Las Morras constituyen todo un espectáculo natural y minero. Arqueología y Cultura a espuertas. Vale la pena darse un paseo detenido para revivir y reflexionar el trasunto desvaído y apocado de nuestra existencia. Con qué virulencia se aprecia en estos emporios mineros la grandeza y actividad de un día y el fenecimiento de una larga noche de intermitencias. Cuando miras allá en lo alto, te observan silenciosas y calladas las testas erguidas de las minas de María del Carmen y Guadalupe, y sientes desazón a raudales. En el coronamiento de Las Morras el poblamiento es lujo residencial de los mandatarios de postín. Los patios ajardinados con sus fuentes dictan muy alto las calidades de los moradores; los impresionantes miradores te susurran el paisaje,.. y escuchas cosas de otros tiempos; y el calmoso vacío de la mañana te va enseñando paso a paso el trasiego de aquella vida incrustada en la burbuja del tiempo: observando atónito la escuela de Dori en la Capillita de arriba; la jerarquización de viviendas al tenor del poder de los próceres; las piscinas y chabarcones para mitigar los calores del verano; etc. En el bajo resuenan en los barracones, desde la anochecida, los alaridos vocingleros y endemoniados de la gleba ennegrecida, que al son del acordeón y del garrafón olvidan las maldades de la vida. De los amos, que desde arriba les escuchan estridencias durmiendo en la placidez de la noche. Al amanecer resuena la bocina estridente de “El Trenillo” de vía estrecha, en competencia gruesa e incombustible con el ruido, polvareda y devaneo constante de la mina. Pocos se acuerdan ya, cada día menos, de un medio de locomoción de antaño que fue el respiradero para salir de casa y comprar en Peñarroya; atendiendo en un suspiro las urgencias más insobornables. En algunos mayores prevalecen recuerdos de los paseos en la vieja máquina del tren.
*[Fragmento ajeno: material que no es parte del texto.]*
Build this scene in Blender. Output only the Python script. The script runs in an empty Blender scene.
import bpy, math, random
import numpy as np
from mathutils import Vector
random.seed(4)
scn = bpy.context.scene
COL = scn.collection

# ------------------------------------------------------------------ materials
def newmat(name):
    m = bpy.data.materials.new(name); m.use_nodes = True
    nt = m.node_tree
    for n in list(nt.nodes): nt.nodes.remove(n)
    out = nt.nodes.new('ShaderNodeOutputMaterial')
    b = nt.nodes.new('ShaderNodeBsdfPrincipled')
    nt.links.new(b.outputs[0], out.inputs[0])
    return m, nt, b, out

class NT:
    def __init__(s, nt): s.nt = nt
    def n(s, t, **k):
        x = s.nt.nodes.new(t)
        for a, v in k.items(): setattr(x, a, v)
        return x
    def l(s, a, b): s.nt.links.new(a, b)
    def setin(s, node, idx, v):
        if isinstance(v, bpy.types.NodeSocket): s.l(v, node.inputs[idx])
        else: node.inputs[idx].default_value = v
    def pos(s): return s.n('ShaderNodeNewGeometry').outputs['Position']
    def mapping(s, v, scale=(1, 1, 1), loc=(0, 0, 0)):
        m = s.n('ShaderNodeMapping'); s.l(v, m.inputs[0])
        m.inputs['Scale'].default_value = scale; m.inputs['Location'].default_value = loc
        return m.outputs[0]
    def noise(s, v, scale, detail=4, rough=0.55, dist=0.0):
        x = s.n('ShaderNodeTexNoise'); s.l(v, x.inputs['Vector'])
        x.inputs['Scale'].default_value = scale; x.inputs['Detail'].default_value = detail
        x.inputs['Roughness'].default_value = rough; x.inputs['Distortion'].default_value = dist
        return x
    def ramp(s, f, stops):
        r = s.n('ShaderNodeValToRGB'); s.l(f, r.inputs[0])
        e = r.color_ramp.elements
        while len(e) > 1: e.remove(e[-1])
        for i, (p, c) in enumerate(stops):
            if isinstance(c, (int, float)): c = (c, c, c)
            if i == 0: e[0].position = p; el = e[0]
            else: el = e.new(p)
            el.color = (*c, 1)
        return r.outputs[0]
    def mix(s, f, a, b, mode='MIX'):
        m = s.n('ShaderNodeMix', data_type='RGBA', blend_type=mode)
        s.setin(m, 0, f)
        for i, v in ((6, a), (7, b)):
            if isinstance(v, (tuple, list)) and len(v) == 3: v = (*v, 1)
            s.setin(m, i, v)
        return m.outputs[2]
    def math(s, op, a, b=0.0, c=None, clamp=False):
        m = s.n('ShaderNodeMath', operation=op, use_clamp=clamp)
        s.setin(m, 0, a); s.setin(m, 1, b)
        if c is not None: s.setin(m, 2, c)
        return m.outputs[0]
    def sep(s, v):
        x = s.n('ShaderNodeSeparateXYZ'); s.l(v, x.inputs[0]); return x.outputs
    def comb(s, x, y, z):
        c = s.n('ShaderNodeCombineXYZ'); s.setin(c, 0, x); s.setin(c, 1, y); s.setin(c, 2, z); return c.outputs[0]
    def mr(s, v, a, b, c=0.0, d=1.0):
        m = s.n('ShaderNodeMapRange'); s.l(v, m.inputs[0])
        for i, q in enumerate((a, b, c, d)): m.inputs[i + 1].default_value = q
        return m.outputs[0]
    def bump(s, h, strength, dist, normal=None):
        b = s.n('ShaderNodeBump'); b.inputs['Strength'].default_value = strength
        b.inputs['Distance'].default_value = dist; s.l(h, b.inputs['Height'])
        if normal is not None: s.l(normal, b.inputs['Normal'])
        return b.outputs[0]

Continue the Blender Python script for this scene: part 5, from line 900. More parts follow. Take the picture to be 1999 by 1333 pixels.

Dormidas en el lecho de la Historia yacen, pues, las minas de El Soldado y Las Morras. Con dormidera acuciante, sin que nadie las despierte; soñando entre esbozadas sonrisas con caras angelicales las glorias y miserias de otros tiempos. Entreabriendo los ojos, simplemente, al susurro de algún senderista despistado. Que no sabe nada, o mucho ignora, del pasado inmenso de las sempiternas moradores del lugar. Las minas.